ALTHOUGH the United States was not part of the Oslo negotiations between Israel and the Palestinian Liberation Organization (PLO) in 1993, President Clinton dominates the commemoration.

This two-day memorial to the late Prime Minister Yitzhak Rabin, the Israeli peacemaker assassinated by an Israeli extremist four years ago, is theater.

But President Clinton's presence is serious business. His own place in history rests on the success of the ambitious timetable for peace that Palestinian leader Yasser Arafat and Prime Minister Ehud Barak set for themselves.

Mr. Clinton is pushing for a substantive summit early next year. The issue to be decided now is the extent of his involvement then. Mr. Arafat craves it; Mr. Barak prefers Mr. Clinton at a distance.

The United States has always been Israel's ally when the issue is Israel's existence. On the most intractable issue now, the status of Jerusalem, Washington takes no position. But on two lesser, practical matters, United States policy -- if expressed -- is closer to the Palestinian view.

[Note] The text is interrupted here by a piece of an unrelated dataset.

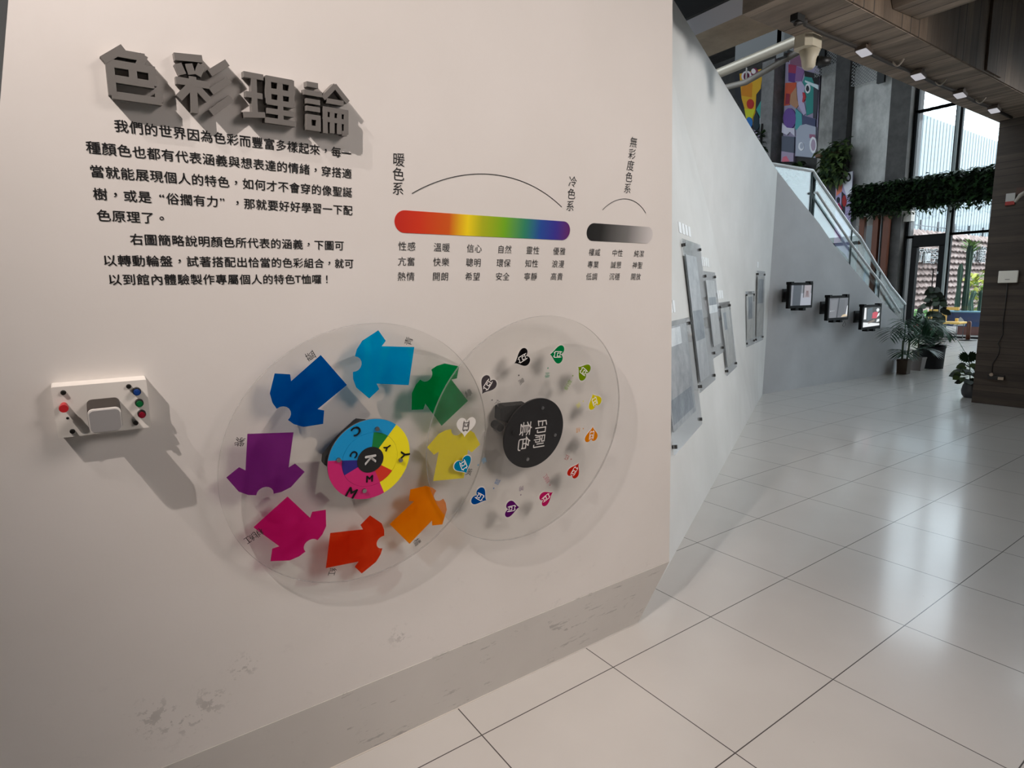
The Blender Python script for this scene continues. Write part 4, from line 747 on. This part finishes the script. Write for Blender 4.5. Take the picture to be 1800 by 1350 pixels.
for k, (bx_, by_, bz, az, L, rz_) in enumerate(((12.04, 4.72, .60, 3.26, 0.95, .34), (12.04, 4.72, .62, 3.5, 0.72, .48), (12.04, 4.70, .60, 3.8, 0.8, .18), (12.16, 4.66, .62, -0.75, 0.6, .40), (12.16, 4.66, .64, 5.95, 0.5, .5), (12.16, 4.66, .6, -1.5, .65, .34), (12.05, 4.70, .64, 4.2, .6, .5), (12.05, 4.70, .36, 3.5, .36, .12), (12.17, 4.66, .38, -1.0, .36, .1), (12.17, 4.65, .62, -2.2, .62, .42))):
    b = MB(); frond(b, (bx_, by_, bz), az, L, rz_, 15, 0.034, 0.36, 0); b.build('frond', GR[k % 2], t)
t = thing('potted_plant', (12.8, 4.76, 0), 'small leafy plant in a low grey pot between palm and black tub', 'plant', 'plants by the stair')
pot(t, (12.8, 4.76, 0), 0.12, 0.15, 0.25, mat((112, 104, 100), 0.8), True)
b = MB(); b.tube([(12.8, 4.76, .27), (12.78, 4.77, .55), (12.82, 4.76, .75)], 0.014, 6); b.build('stem', mat((84, 84, 62), 0.7), t)
b = MB()
for i in range(46):
    a = i*2.4; b.leaf((12.8+0.04*math.cos(a), 4.76+0.04*math.sin(a), .36+.010*i), (math.cos(a), math.sin(a), .5), (0, 0, 1), 0.30, 0.05, 0.3, i % 2)
b.build('foliage', GR[:2], t)
t = thing('potted_plant', (13.34, 4.74, 0), 'bushy plant in a big black fabric tub with trailing vine', 'plant', 'plants by the stair')
pot(t, (13.34, 4.74, 0), 0.21, 0.225, 0.44, mat((16, 15, 16), 0.85))
b = MB()
for i in range(120):
    a = i*2.4; e = 0.25+0.75*((i*37) % 100)/100; b.leaf((13.34+0.05*math.cos(a), 4.74+0.05*math.sin(a), .42+.32*e*((i % 7)/7)), (math.cos(a), math.sin(a), e*1.2), (0, 0, 1), 0.40*(0.7+0.3*e), 0.055, 0.42, i % 3)
b.build('foliage', GR[:3], t)
b = MB()
for i in range(16): b.tube([(13.34, 4.74, .4), (13.34+0.2*math.cos(i), 4.74+0.2*math.sin(i), .85)], 0.006, 4)
b.build('stems', GR[3], t)
b = MB(); vine = [Vector((13.52+0.02*i, 4.56-0.035*i, 0.56-0.025*i+0.10*math.sin(i*0.5))) for i in range(11)]; b.tube(vine, 0.005, 5)
for i, p in enumerate(vine): b.leaf(p, (math.cos(i*2.1), math.sin(i*2.1), 0.2), (0, 0, 1), 0.085, 0.08, 0.2)
b.build('vine', GR[1], t)
t = thing('climbing_plant', (13.85, 5.08, 0), 'dark round-leaved climber rising behind the black tub', 'plant', 'plants by the stair')
pot(t, (13.85, 5.08, 0), 0.14, 0.17, 0.28, mat((48, 44, 42), 0.8))
b = MB(); cl = [Vector((13.85+0.05*math.sin(i*.9), 5.08-0.012*i, .25+.105*i)) for i in range(13)]; b.tube(cl, 0.010, 5); b.build('stem', mat((40, 40, 26), 0.7), t)
b = MB()
for i in range(64):
    p = cl[4+i % 9] + Vector((random.uniform(-.2, .2), random.uniform(-.2, .2), random.uniform(-.12, .1)))*(1.0 if (4+i % 9) < 10 else 0.45)
    a = random.uniform(0, 2*PI); b.leaf(p, (math.cos(a)*.5, math.sin(a), -.35), (-0.85, -0.45, random.uniform(-.2, .6)), 0.14, 0.13, 0.1, i % 2)
b.build('foliage', [mat((16, 28, 12), 0.55), mat((26, 44, 18), 0.55)], t)
t = thing('potted_monstera', (10.17, 3.10, 0), 'split-leaf plant in a round dark pot tucked behind the concrete column', 'plant')
MB().lathe([(0.07, 0), (0.098, 0.04), (0.108, 0.10), (0.092, 0.18), (0.08, 0.20), (0.084, 0.215), (0.072, 0.215), (0.068, 0.19)], (10.17, 3.09, 0), 20).build('pot', mat((52, 54, 56), 0.5), t)
b = MB()
for i in range(54):
    a = i*2.4; r = 0.02+0.12*((i*29) % 50)/50; z = .30+.26*((i*17) % 40)/40; b.leaf((10.17+r*math.cos(a), 3.14+max(-0.12, r*math.sin(a)), z-.07), (math.cos(a), math.sin(a), -.25), (-0.6, -0.3, .6), 0.105, 0.09, 0.15, i % 2)
b.build('foliage', [mat((22, 34, 12), 0.5), mat((52, 66, 20), 0.5)], t)
b = MB(); c = Vector((10.13, 3.14, 0.585)); U, V_ = Vector((0.5, -0.82, 0.1)).normalized(), Vector((-0.45, 0, 0.9)).normalized(); out = []
N = 44
for i in range(N):
    a = 2*PI*i/N + PI/2; r = 0.115*(1-0.75*math.exp(-((a-PI/2 if a < PI*1.5 else a-2.5*PI)/0.22)**2))
    if i % 2: r *= 0.80
    out.append(c + U*(r*1.05*math.cos(a)) + V_*(r*0.9*math.sin(a)))
cc = [p for p in out]; b.add([c-V_*0.03]+cc+[c-V_*0.03+Vector((0.004, 0, 0.003))]+[p+Vector((0.004, 0, 0.003)) for p in cc], [(0, 1+i, 1+(i+1) % N) for i in range(N)]+[(N+1, N+2+(i+1) % N, N+2+i) for i in range(N)]+[(1+i, 1+(i+1) % N, N+2+(i+1) % N, N+2+i) for i in range(N)])
b.tube([(10.17, 3.10, .2), (10.16, 3.12, .45), tuple(c)], 0.007, 5); b.build('split_leaf', mat((20, 42, 16), 0.5), t)

# ---------------------------------------------------------------- chairs and stand by the window
YEL = mat((226, 186, 92), 0.5); WIRE = mat((90, 92, 94), 0.4, 0.6)
t = thing('yellow_armchair', (20.75, 6.95, 0), 'wide yellow chair on thin wire legs facing the window', 'chair', 'yellow chairs')
MB().box((20.45, 6.63, .47), (21.05, 7.27, .53)).build('seat', YEL, t, 0.02)
b = MB().box((20.98, 6.86, .86), (21.06, 7.27, .95)); b.box((20.98, 7.16, .53), (21.06, 7.27, .95)); b.box((20.98, 6.86, .53), (21.06, 6.92, .62)); b.build('backrest', YEL, t)
for (x, y) in ((20.5, 6.70), (20.5, 7.15), (21.0, 6.70), (21.0, 7.15)): MB().tube([(x, y, .47), (x, y, .01)], 0.010, 6).build('leg', WIRE, t)
MB().tube([(20.5, 6.70, .02), (20.5, 7.15, .02)], 0.009, 6).tube([(21.0, 6.70, .02), (21.0, 7.15, .02)], 0.009, 6).build('runner', WIRE, t)
t = thing('yellow_chair', (20.75, 7.62, 0), 'yellow chair seen side-on in front of the glass door edge', 'chair', 'yellow chairs')
MB().box((20.5, 7.42, .44), (20.95, 7.70, .50)).build('seat', YEL, t, 0.02)
MB().box((20.90, 7.36, .50), (20.97, 7.60, .88)).build('backrest', YEL, t, 0.02)
for (x, y) in ((20.55, 7.45), (20.55, 7.66), (20.92, 7.45), (20.92, 7.66)): MB().tube([(x, y, .45), (x, y, 0)], 0.010, 6).build('leg', WIRE, t)
t = thing('pedestal_stand', (20.7, 6.47, 0), 'brown pedestal on a round black foot beside the yellow chair', 'stand')
MB().lathe([(.22, 0), (.22, .015), (.06, .03)], (20.7, 6.47, 0), 28).build('foot', BLACK, t); MB().lathe([(.055, .02), (.055, .52), (.03, .56)], (20.7, 6.47, 0), 16).build('column', mat((84, 46, 30), 0.5), t)

# ---------------------------------------------------------------- outside: planter, cacti, roof-tile wall, sign, facade
struct('ground', MB().box((21.6, -40, -0.12), (70, 40, -0.02)), mat((120, 117, 114), 0.8))
t = thing('painted_planter', (23.6, 7.2, -0.02), 'long planter box painted blue above and brick red below, outside the window', 'planter')
MB().box((23.3, 5.0, 0.25), (24.1, 8.10, 0.70)).build('blue_band', mat((30, 66, 122), 0.6), t); MB().box((23.32, 5.0, -0.02), (24.1, 7.6, 0.25)).build('red_band', mat((130, 78, 70), 0.7), t)
MB().box((23.25, 4.95, 0.70), (24.15, 8.15, 0.74)).build('rim', mat((110, 155, 175), 0.5), t)
fr = lambda u, v, d: Vector((23.3-d, u, v)); MB().prism([(7.72, .27), (7.40, .27), (7.38, .36), (7.48, .50), (7.54, .56), (7.62, .46)], 0.0, 0.006, fr).build('white_figure', mat((226, 226, 226), 0.6), t)
CAC = [mat((86, 112, 92), 0.7), mat((48, 72, 56), 0.7), mat((120, 150, 80), 0.7)]
def cactus(x, y, z, h, r, m_, label, lean=0.0, tuft=False):
    t = thing('cactus', (x, y, z), label, 'cactus', 'cacti outside'); b = MB(); N = 16; k0 = 0; rings = 9; vs = []; fs = []
    for i in range(rings+1):
        q = i/rings; rr = r*(0.85+0.12*math.sin(q*9))*(1 if q < 0.93 else 0.55)
        for j in range(N):
            a = 2*PI*j/N; rad = rr*(1 if j % 2 else 0.78); vs.append((x+lean*q*q+rad*math.cos(a), y+lean*0.7*math.sin(q*4)+rad*math.sin(a), z+h*q))
    for i in range(rings):
        for j in range(N): fs.append((i*N+j, i*N+(j+1) % N, (i+1)*N+(j+1) % N, (i+1)*N+j))
    fs.append([rings*N+j for j in range(N)]); b.add(vs, fs); b.build('stem', m_, t)
    if tuft:
        b = MB()
        for i in range(26):
            a = i*2.4; b.leaf((x+lean, y+0.1*math.sin(a), z+h*(0.86+0.014*(i % 10))), (0.4*math.cos(a), math.sin(a), .7), (0, 0, 1), 0.30, 0.12, 0.2)
        b.build('crown_leaves', CAC[2], t)
cactus(23.9, 7.86, .74, 1.55, .085, CAC[0], 'pale columnar cactus left of the tallest one')
cactus(23.95, 7.66, .74, 2.25, .10, CAC[1], 'tallest dark cactus with a leafy green crown', 0.0, True)
cactus(23.8, 7.42, .74, 0.66, .08, CAC[0], 'short cactus leaning beside the tallest one', 0.05)
cactus(23.9, 7.22, .74, 0.68, .075, CAC[1], 'short dark cactus nearest the concrete column')
t = thing('shrub', (24.4, 9.0, -0.02), 'light green shrub outside the foot of the glass door', 'plant'); b = MB(); leaves(b, 150, (24.2, 8.5, .1), (24.7, 9.5, .75), 0.2, (0, 1)); b.build('foliage', [mat((120, 175, 90), 0.6), mat((90, 145, 70), 0.6)], t)
MB().box((24.1, 8.45, -0.02), (24.7, 9.5, .25)).build('trough', mat((196, 92, 92), 0.7), t)
t = thing('shrub', (25.2, 7.7, -0.02), 'yellow-green shrub outside behind the short cacti', 'plant'); b = MB(); leaves(b, 170, (24.9, 7.3, .1), (25.5, 8.1, 2.1), 0.24, (0, 1)); b.build('foliage', [mat((186, 190, 70), 0.6), mat((130, 160, 80), 0.6)], t)
# wall of stacked roof tiles
YW = 10.5; b = MB(); ROWS = 15; RH = 3.78/ROWS; NX = 150; X0, X1 = 23.9, 44.0
for r in range(ROWS):
    off = 0.5*(r % 2); base = r*RH; vs = []
    for i in range(NX+1):
        x = X0+(X1-X0)*i/NX; wv = 0.035*math.sin(2*PI*(x/0.42+off))
        vs += [(x, YW-0.12-0.02+wv*0.3, base+0.05+wv), (x, YW-0.13+wv*0.3, base+0.02+wv), (x, YW+0.06, base+RH+0.05+wv)]
    fs = []
    for i in range(NX): a = 3*i; fs += [(a, a+1, a+4, a+3), (a, a+3, a+5, a+2)]
    b.add(vs, fs, 0, False)
b.box((X0, YW+0.05, 0), (X1, YW+0.4, 3.78), 1)
t_ = NT('roof_tile'); co = t_.coord(); t_.l(t_.ramp(t_.noise(3.5, 5, co), [(0.3, (74, 58, 54)), (0.52, (132, 112, 106)), (0.72, (166, 150, 144))]), t_.b.inputs['Base Color']); t_.b.inputs['Roughness'].default_value = 0.7
struct('wall_tile', b, [t_.m, mat((196, 190, 186), 0.8)])
fe = thing('rooftop_fence', (30, YW+0.2, 3.78), 'low wire fence running along the top of the roof-tile wall', 'fence')
for i in range(12): MB().box((24.4+i*1.72, YW+0.15, 3.78), (24.5+i*1.72, YW+0.22, 4.25)).build('post', mat((70, 74, 78), 0.5), fe)
MB().tube([(23.2, YW+0.18, 4.02), (44, YW+0.18, 4.02)], 0.018, 5).build('rail', mat((90, 94, 98), 0.5), fe)
SIGN = mat((244, 248, 250), 0.4); frS = lambda u, v, d: Vector((u, YW-0.16-d, v))
for ch, x, zz, sz_, lab in (('T', 27.02, 2.77, 0.66, 'white raised letter T of the sign on the roof-tile wall'), ('恤', 27.64, 2.78, 0.62, 'white raised sign character right of the letter T'), ('手', 28.33, 2.79, 0.64, 'white raised sign character with three cross strokes'), ('創', 29.02, 2.80, 0.64, 'white raised sign character nearest the door jamb'), ('彩', 32.7, 2.95, 0.78, 'white raised sign character just right of the tall cactus'), ('館', 33.6, 2.97, 0.80, 'white raised sign character nearest the concrete column')):
    b = MB()
    for e in ((0, 0), (.018, 0), (-.018, 0), (0, .012), (0, -.012)): put(b, ch, frS, x+e[0], zz+e[1], sz_, d=0.10, thick=0.08)
    top(b.build('sign_letter', SIGN), lab, 'letter', 'sign letters outside')
top(MB().prism([(26.58+0.13*math.cos(2*PI*i/20), 2.66+0.34*math.sin(2*PI*i/20)) for i in range(20)], 0.02, 0.1, frS).build('sign_emblem', SIGN), 'tall white oval emblem at the start of the sign', 'emblem')
# corrugated facade beyond
b = MB(); vs = []; n = 0; x = 24.0
while x < 49:
    for dx, dy in ((0, 0), (0.25, 0), (0.265, 0.14), (0.335, 0.14)): vs += [(x+dx, 11.55+dy, 3.4), (x+dx, 11.55+dy, 8.75)]; n += 1
    x += 0.35
b.add(vs, [(2*i, 2*i+2, 2*i+3, 2*i+1) for i in range(n-1)]); b.box((24, 11.72, 0), (49, 12.2, 8.75))
struct('wall_facade', b, mat((142, 153, 157), 0.6))
t = mesh_screen('roof_mesh', (205, 212, 216), 18, 0.5)
struct('trim_9', MB().box((23, 11.8, 8.75), (49, 11.82, 11.5)), t)
# buildings across the street, seen in the stair glass
struct('wall_street', MB().box((46, -30, 0), (47, 6, 5.5)).box((46, -14, 5.5), (47, -8, 9)), mat((200, 202, 200), 0.8))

One of these is the expansion of Israeli settlements in the West Bank. Washington quietly deplores them. A Clinton contribution to this discussion would strengthen Palestinian leverage in the compromise to be reached.

The other issue is the extent of separation between a Palestinian state and Israel. Washington leans toward the original vision of interdependence. So does Mr. Arafat, trying to find employment for his people. Mr. Barak, sensitive to anxieties over terrorism, wants stronger fences.

Mr. Arafat's hand is not strong. Mr. Clinton's influence could be useful to him or to an Israeli leader needing an excuse to make a concession.

The presence of Russia's Prime Minister Vladimir Putin in Oslo is a distraction. But Russia's imprimatur on peace is essential.

Real negotiations between the two sides start Nov. 8 in Ramallah on the West Bank. The goal is a framework by February and a settlement by September.

As long as Oslo summiteers focus on the common goal, this summit is not adversarial but cooperative. That is the best way to honor the memory of Yitzhak Rabin.